▶ **WHAT YOU SHOULD DO**
Copy out the listing exactly.

▶ **DATA SHOWN**
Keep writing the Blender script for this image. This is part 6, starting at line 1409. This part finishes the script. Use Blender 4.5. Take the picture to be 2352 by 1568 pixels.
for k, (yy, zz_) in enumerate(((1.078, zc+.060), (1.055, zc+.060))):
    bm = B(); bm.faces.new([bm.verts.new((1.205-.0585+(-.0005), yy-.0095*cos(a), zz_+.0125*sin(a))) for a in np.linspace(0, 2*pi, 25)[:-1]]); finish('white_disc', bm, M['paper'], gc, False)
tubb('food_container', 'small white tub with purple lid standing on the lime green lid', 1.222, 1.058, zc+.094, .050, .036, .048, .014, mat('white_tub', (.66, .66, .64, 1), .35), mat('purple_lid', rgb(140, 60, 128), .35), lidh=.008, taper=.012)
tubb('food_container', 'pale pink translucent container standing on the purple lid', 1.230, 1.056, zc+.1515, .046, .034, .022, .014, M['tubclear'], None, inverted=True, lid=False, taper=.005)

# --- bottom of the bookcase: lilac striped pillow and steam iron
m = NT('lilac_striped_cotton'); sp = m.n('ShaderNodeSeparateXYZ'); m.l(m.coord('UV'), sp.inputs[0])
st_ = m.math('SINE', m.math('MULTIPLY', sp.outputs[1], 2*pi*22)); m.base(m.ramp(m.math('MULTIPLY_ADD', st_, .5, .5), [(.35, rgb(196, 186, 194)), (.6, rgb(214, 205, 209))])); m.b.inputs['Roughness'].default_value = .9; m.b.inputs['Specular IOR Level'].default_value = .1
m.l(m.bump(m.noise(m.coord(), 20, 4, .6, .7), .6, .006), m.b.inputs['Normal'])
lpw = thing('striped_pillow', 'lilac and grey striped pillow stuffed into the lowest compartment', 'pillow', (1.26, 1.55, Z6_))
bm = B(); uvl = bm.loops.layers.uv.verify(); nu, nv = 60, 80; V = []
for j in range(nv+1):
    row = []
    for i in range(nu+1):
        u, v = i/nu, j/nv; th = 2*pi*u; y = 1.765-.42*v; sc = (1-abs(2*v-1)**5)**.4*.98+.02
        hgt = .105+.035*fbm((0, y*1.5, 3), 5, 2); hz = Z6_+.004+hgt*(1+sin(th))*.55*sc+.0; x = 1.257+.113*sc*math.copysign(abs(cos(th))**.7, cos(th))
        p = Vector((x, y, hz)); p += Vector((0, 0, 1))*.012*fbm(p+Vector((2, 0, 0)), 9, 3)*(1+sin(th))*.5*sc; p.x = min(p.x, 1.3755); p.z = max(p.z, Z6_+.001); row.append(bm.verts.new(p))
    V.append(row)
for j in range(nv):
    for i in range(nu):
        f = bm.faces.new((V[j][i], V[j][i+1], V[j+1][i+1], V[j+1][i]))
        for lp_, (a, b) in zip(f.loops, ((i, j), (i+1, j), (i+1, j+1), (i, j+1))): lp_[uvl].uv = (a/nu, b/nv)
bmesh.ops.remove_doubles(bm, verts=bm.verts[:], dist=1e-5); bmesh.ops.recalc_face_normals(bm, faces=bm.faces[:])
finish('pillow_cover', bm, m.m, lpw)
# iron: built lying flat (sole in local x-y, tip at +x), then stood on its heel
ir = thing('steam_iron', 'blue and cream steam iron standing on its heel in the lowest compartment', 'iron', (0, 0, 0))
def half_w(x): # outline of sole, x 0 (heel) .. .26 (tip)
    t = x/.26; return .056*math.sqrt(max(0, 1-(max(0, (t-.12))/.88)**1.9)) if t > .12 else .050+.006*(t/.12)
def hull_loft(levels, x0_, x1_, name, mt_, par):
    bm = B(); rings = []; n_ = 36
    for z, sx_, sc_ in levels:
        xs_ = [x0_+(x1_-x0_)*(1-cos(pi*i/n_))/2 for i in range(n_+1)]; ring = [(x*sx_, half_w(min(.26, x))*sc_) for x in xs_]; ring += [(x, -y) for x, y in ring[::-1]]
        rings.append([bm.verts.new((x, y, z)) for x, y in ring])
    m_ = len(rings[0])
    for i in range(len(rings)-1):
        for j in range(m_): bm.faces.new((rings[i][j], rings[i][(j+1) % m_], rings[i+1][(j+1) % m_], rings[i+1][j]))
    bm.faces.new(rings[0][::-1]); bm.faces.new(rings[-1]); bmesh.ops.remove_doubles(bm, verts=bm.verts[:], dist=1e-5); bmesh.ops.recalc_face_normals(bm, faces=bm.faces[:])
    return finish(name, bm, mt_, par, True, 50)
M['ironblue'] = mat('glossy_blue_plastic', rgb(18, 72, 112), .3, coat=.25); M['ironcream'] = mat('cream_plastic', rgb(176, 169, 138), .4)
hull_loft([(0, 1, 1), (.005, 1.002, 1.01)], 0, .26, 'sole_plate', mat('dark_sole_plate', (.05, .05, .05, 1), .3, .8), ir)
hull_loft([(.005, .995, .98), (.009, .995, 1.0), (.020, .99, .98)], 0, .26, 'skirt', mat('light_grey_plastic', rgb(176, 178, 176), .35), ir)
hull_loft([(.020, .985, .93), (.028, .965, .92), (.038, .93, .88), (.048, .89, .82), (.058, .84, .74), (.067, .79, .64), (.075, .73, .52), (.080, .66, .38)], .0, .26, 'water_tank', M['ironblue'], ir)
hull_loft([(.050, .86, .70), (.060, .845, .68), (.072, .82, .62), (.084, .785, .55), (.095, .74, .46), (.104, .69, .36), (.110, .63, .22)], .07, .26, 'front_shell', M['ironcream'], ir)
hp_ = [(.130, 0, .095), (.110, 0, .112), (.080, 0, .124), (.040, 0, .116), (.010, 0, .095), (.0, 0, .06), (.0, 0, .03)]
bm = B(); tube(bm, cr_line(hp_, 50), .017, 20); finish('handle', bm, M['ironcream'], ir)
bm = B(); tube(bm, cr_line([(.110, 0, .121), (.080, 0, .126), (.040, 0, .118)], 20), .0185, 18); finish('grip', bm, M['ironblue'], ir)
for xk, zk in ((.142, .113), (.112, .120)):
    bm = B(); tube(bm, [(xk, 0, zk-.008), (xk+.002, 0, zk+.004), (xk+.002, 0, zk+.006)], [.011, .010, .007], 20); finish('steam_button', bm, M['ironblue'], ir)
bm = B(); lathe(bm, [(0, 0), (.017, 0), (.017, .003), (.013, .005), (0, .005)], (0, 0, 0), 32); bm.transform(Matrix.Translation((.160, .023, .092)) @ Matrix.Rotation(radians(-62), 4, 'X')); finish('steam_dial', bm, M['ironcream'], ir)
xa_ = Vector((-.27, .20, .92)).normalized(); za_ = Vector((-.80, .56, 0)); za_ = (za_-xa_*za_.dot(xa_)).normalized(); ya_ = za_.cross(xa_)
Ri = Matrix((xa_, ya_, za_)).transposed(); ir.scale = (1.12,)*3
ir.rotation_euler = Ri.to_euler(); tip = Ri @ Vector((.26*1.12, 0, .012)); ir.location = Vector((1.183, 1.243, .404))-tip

▶ **OUTPUT OF THE TASK**
Keep writing the Blender script for this image. This is part 6, starting at line 1409. This part finishes the script. Use Blender 4.5. Take the picture to be 2352 by 1568 pixels.
for k, (yy, zz_) in enumerate(((1.078, zc+.060), (1.055, zc+.060))):
    bm = B(); bm.faces.new([bm.verts.new((1.205-.0585+(-.0005), yy-.0095*cos(a), zz_+.0125*sin(a))) for a in np.linspace(0, 2*pi, 25)[:-1]]); finish('white_disc', bm, M['paper'], gc, False)
tubb('food_container', 'small white tub with purple lid standing on the lime green lid', 1.222, 1.058, zc+.094, .050, .036, .048, .014, mat('white_tub', (.66, .66, .64, 1), .35), mat('purple_lid', rgb(140, 60, 128), .35), lidh=.008, taper=.012)
tubb('food_container', 'pale pink translucent container standing on the purple lid', 1.230, 1.056, zc+.1515, .046, .034, .022, .014, M['tubclear'], None, inverted=True, lid=False, taper=.005)

# --- bottom of the bookcase: lilac striped pillow and steam iron
m = NT('lilac_striped_cotton'); sp = m.n('ShaderNodeSeparateXYZ'); m.l(m.coord('UV'), sp.inputs[0])
st_ = m.math('SINE', m.math('MULTIPLY', sp.outputs[1], 2*pi*22)); m.base(m.ramp(m.math('MULTIPLY_ADD', st_, .5, .5), [(.35, rgb(196, 186, 194)), (.6, rgb(214, 205, 209))])); m.b.inputs['Roughness'].default_value = .9; m.b.inputs['Specular IOR Level'].default_value = .1
m.l(m.bump(m.noise(m.coord(), 20, 4, .6, .7), .6, .006), m.b.inputs['Normal'])
lpw = thing('striped_pillow', 'lilac and grey striped pillow stuffed into the lowest compartment', 'pillow', (1.26, 1.55, Z6_))
bm = B(); uvl = bm.loops.layers.uv.verify(); nu, nv = 60, 80; V = []
for j in range(nv+1):
    row = []
    for i in range(nu+1):
        u, v = i/nu, j/nv; th = 2*pi*u; y = 1.765-.42*v; sc = (1-abs(2*v-1)**5)**.4*.98+.02
        hgt = .105+.035*fbm((0, y*1.5, 3), 5, 2); hz = Z6_+.004+hgt*(1+sin(th))*.55*sc+.0; x = 1.257+.113*sc*math.copysign(abs(cos(th))**.7, cos(th))
        p = Vector((x, y, hz)); p += Vector((0, 0, 1))*.012*fbm(p+Vector((2, 0, 0)), 9, 3)*(1+sin(th))*.5*sc; p.x = min(p.x, 1.3755); p.z = max(p.z, Z6_+.001); row.append(bm.verts.new(p))
    V.append(row)
for j in range(nv):
    for i in range(nu):
        f = bm.faces.new((V[j][i], V[j][i+1], V[j+1][i+1], V[j+1][i]))
        for lp_, (a, b) in zip(f.loops, ((i, j), (i+1, j), (i+1, j+1), (i, j+1))): lp_[uvl].uv = (a/nu, b/nv)
bmesh.ops.remove_doubles(bm, verts=bm.verts[:], dist=1e-5); bmesh.ops.recalc_face_normals(bm, faces=bm.faces[:])
finish('pillow_cover', bm, m.m, lpw)
# iron: built lying flat (sole in local x-y, tip at +x), then stood on its heel
ir = thing('steam_iron', 'blue and cream steam iron standing on its heel in the lowest compartment', 'iron', (0, 0, 0))
def half_w(x): # outline of sole, x 0 (heel) .. .26 (tip)
    t = x/.26; return .056*math.sqrt(max(0, 1-(max(0, (t-.12))/.88)**1.9)) if t > .12 else .050+.006*(t/.12)
def hull_loft(levels, x0_, x1_, name, mt_, par):
    bm = B(); rings = []; n_ = 36
    for z, sx_, sc_ in levels:
        xs_ = [x0_+(x1_-x0_)*(1-cos(pi*i/n_))/2 for i in range(n_+1)]; ring = [(x*sx_, half_w(min(.26, x))*sc_) for x in xs_]; ring += [(x, -y) for x, y in ring[::-1]]
        rings.append([bm.verts.new((x, y, z)) for x, y in ring])
    m_ = len(rings[0])
    for i in range(len(rings)-1):
        for j in range(m_): bm.faces.new((rings[i][j], rings[i][(j+1) % m_], rings[i+1][(j+1) % m_], rings[i+1][j]))
    bm.faces.new(rings[0][::-1]); bm.faces.new(rings[-1]); bmesh.ops.remove_doubles(bm, verts=bm.verts[:], dist=1e-5); bmesh.ops.recalc_face_normals(bm, faces=bm.faces[:])
    return finish(name, bm, mt_, par, True, 50)
M['ironblue'] = mat('glossy_blue_plastic', rgb(18, 72, 112), .3, coat=.25); M['ironcream'] = mat('cream_plastic', rgb(176, 169, 138), .4)
hull_loft([(0, 1, 1), (.005, 1.002, 1.01)], 0, .26, 'sole_plate', mat('dark_sole_plate', (.05, .05, .05, 1), .3, .8), ir)
hull_loft([(.005, .995, .98), (.009, .995, 1.0), (.020, .99, .98)], 0, .26, 'skirt', mat('light_grey_plastic', rgb(176, 178, 176), .35), ir)
hull_loft([(.020, .985, .93), (.028, .965, .92), (.038, .93, .88), (.048, .89, .82), (.058, .84, .74), (.067, .79, .64), (.075, .73, .52), (.080, .66, .38)], .0, .26, 'water_tank', M['ironblue'], ir)
hull_loft([(.050, .86, .70), (.060, .845, .68), (.072, .82, .62), (.084, .785, .55), (.095, .74, .46), (.104, .69, .36), (.110, .63, .22)], .07, .26, 'front_shell', M['ironcream'], ir)
hp_ = [(.130, 0, .095), (.110, 0, .112), (.080, 0, .124), (.040, 0, .116), (.010, 0, .095), (.0, 0, .06), (.0, 0, .03)]
bm = B(); tube(bm, cr_line(hp_, 50), .017, 20); finish('handle', bm, M['ironcream'], ir)
bm = B(); tube(bm, cr_line([(.110, 0, .121), (.080, 0, .126), (.040, 0, .118)], 20), .0185, 18); finish('grip', bm, M['ironblue'], ir)
for xk, zk in ((.142, .113), (.112, .120)):
    bm = B(); tube(bm, [(xk, 0, zk-.008), (xk+.002, 0, zk+.004), (xk+.002, 0, zk+.006)], [.011, .010, .007], 20); finish('steam_button', bm, M['ironblue'], ir)
bm = B(); lathe(bm, [(0, 0), (.017, 0), (.017, .003), (.013, .005), (0, .005)], (0, 0, 0), 32); bm.transform(Matrix.Translation((.160, .023, .092)) @ Matrix.Rotation(radians(-62), 4, 'X')); finish('steam_dial', bm, M['ironcream'], ir)
xa_ = Vector((-.27, .20, .92)).normalized(); za_ = Vector((-.80, .56, 0)); za_ = (za_-xa_*za_.dot(xa_)).normalized(); ya_ = za_.cross(xa_)
Ri = Matrix((xa_, ya_, za_)).transposed(); ir.scale = (1.12,)*3
ir.rotation_euler = Ri.to_euler(); tip = Ri @ Vector((.26*1.12, 0, .012)); ir.location = Vector((1.183, 1.243, .404))-tip